__EXERCISE DIRECTIONS__
Give the data again exactly, from its opening line through the line in which "MB().box(XC1, XM0, F, F" appears.

__RECORDED INFORMATION__
[start]

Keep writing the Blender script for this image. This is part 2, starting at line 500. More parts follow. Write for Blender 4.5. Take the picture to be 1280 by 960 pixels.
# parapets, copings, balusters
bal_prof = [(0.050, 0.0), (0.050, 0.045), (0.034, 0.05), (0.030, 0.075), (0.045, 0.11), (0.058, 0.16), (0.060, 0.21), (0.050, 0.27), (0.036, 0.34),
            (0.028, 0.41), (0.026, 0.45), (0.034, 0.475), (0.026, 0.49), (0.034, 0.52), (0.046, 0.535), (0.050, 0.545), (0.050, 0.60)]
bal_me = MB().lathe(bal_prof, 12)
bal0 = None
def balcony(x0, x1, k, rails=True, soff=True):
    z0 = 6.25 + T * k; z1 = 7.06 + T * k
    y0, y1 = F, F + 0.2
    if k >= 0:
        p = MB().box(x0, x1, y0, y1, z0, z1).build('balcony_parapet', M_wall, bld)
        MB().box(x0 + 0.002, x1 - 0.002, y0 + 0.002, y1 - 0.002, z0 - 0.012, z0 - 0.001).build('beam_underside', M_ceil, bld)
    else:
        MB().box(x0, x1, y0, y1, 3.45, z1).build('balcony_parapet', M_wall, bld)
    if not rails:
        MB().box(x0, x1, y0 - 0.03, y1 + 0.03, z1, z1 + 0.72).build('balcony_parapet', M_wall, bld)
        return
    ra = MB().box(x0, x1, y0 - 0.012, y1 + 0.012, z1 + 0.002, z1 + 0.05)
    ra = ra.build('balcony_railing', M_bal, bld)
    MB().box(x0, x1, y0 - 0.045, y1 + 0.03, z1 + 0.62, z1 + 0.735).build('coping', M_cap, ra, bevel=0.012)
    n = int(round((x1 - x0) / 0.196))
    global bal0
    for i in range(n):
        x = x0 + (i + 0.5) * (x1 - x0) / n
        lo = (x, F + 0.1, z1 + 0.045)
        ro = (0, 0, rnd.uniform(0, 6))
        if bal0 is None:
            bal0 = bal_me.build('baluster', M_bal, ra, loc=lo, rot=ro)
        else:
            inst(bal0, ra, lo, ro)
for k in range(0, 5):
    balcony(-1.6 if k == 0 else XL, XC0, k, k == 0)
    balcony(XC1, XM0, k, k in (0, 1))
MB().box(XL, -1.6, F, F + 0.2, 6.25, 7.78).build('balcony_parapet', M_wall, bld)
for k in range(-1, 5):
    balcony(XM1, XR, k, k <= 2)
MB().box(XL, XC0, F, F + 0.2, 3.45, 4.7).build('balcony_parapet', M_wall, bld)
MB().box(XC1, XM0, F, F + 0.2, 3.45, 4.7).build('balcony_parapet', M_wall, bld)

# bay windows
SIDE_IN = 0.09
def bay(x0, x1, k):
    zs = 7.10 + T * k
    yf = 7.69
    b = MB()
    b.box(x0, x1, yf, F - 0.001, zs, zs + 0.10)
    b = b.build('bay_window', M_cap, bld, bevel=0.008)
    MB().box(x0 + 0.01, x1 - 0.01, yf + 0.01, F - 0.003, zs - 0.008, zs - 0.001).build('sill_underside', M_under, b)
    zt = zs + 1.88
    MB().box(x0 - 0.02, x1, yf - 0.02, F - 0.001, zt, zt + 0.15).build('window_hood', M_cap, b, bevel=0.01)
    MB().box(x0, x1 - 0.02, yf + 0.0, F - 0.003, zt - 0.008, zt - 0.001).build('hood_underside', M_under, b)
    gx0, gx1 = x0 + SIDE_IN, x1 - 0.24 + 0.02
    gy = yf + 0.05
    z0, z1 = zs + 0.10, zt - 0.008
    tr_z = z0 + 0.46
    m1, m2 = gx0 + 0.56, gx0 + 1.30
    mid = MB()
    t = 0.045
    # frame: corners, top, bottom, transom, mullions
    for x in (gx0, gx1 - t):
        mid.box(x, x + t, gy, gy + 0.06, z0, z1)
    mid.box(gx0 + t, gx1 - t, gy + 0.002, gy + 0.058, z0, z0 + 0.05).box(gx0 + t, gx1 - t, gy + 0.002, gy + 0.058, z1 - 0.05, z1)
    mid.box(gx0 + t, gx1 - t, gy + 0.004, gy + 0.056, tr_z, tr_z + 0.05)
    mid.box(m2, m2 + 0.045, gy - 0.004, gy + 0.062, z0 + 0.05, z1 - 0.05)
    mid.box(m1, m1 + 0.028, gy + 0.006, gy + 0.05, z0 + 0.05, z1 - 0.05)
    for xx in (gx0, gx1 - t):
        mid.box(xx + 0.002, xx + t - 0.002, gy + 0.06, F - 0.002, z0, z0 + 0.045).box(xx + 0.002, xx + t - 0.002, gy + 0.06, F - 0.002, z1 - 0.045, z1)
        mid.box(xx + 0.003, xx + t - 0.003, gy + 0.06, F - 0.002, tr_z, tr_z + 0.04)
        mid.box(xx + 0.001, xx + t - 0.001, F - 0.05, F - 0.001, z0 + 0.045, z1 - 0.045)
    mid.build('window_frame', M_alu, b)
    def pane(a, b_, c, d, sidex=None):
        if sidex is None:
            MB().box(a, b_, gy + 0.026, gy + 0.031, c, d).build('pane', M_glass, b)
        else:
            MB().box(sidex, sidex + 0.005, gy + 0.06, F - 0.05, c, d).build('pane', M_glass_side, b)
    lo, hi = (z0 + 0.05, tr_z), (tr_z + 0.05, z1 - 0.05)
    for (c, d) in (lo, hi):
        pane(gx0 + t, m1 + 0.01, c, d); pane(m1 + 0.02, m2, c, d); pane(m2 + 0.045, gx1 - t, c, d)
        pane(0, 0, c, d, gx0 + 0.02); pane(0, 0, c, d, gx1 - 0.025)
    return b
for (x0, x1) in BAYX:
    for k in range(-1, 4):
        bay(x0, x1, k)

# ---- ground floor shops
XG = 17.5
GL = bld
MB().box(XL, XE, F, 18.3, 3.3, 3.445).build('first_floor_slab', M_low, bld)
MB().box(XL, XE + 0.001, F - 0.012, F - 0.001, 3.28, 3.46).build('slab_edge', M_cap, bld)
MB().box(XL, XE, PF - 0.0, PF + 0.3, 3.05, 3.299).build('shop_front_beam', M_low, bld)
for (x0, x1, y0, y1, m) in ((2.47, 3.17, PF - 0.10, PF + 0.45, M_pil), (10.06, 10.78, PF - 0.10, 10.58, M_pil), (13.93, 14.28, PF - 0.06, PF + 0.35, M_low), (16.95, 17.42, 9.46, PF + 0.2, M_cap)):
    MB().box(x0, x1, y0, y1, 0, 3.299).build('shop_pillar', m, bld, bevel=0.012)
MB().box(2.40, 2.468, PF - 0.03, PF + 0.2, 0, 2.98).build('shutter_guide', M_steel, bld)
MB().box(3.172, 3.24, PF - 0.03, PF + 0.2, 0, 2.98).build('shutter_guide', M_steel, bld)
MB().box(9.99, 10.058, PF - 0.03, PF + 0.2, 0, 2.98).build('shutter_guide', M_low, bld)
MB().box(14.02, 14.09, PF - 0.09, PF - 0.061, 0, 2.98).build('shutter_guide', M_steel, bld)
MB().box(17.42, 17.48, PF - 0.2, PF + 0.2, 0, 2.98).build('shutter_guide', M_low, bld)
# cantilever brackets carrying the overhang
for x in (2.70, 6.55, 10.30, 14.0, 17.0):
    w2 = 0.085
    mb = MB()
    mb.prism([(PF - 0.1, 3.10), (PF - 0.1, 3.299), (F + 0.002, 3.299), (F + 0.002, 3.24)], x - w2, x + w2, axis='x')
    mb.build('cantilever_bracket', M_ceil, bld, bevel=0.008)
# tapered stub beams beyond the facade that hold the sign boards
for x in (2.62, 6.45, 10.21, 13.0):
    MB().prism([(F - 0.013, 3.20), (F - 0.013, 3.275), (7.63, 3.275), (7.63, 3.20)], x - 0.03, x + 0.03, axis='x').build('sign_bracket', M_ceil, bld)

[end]

__THE RESULT__
Keep writing the Blender script for this image. This is part 2, starting at line 500. More parts follow. Write for Blender 4.5. Take the picture to be 1280 by 960 pixels.
# parapets, copings, balusters
bal_prof = [(0.050, 0.0), (0.050, 0.045), (0.034, 0.05), (0.030, 0.075), (0.045, 0.11), (0.058, 0.16), (0.060, 0.21), (0.050, 0.27), (0.036, 0.34),
            (0.028, 0.41), (0.026, 0.45), (0.034, 0.475), (0.026, 0.49), (0.034, 0.52), (0.046, 0.535), (0.050, 0.545), (0.050, 0.60)]
bal_me = MB().lathe(bal_prof, 12)
bal0 = None
def balcony(x0, x1, k, rails=True, soff=True):
    z0 = 6.25 + T * k; z1 = 7.06 + T * k
    y0, y1 = F, F + 0.2
    if k >= 0:
        p = MB().box(x0, x1, y0, y1, z0, z1).build('balcony_parapet', M_wall, bld)
        MB().box(x0 + 0.002, x1 - 0.002, y0 + 0.002, y1 - 0.002, z0 - 0.012, z0 - 0.001).build('beam_underside', M_ceil, bld)
    else:
        MB().box(x0, x1, y0, y1, 3.45, z1).build('balcony_parapet', M_wall, bld)
    if not rails:
        MB().box(x0, x1, y0 - 0.03, y1 + 0.03, z1, z1 + 0.72).build('balcony_parapet', M_wall, bld)
        return
    ra = MB().box(x0, x1, y0 - 0.012, y1 + 0.012, z1 + 0.002, z1 + 0.05)
    ra = ra.build('balcony_railing', M_bal, bld)
    MB().box(x0, x1, y0 - 0.045, y1 + 0.03, z1 + 0.62, z1 + 0.735).build('coping', M_cap, ra, bevel=0.012)
    n = int(round((x1 - x0) / 0.196))
    global bal0
    for i in range(n):
        x = x0 + (i + 0.5) * (x1 - x0) / n
        lo = (x, F + 0.1, z1 + 0.045)
        ro = (0, 0, rnd.uniform(0, 6))
        if bal0 is None:
            bal0 = bal_me.build('baluster', M_bal, ra, loc=lo, rot=ro)
        else:
            inst(bal0, ra, lo, ro)
for k in range(0, 5):
    balcony(-1.6 if k == 0 else XL, XC0, k, k == 0)
    balcony(XC1, XM0, k, k in (0, 1))
MB().box(XL, -1.6, F, F + 0.2, 6.25, 7.78).build('balcony_parapet', M_wall, bld)
for k in range(-1, 5):
    balcony(XM1, XR, k, k <= 2)
MB().box(XL, XC0, F, F + 0.2, 3.45, 4.7).build('balcony_parapet', M_wall, bld)
MB().box(XC1, XM0, F, F + 0.2, 3.45, 4.7).build('balcony_parapet', M_wall, bld)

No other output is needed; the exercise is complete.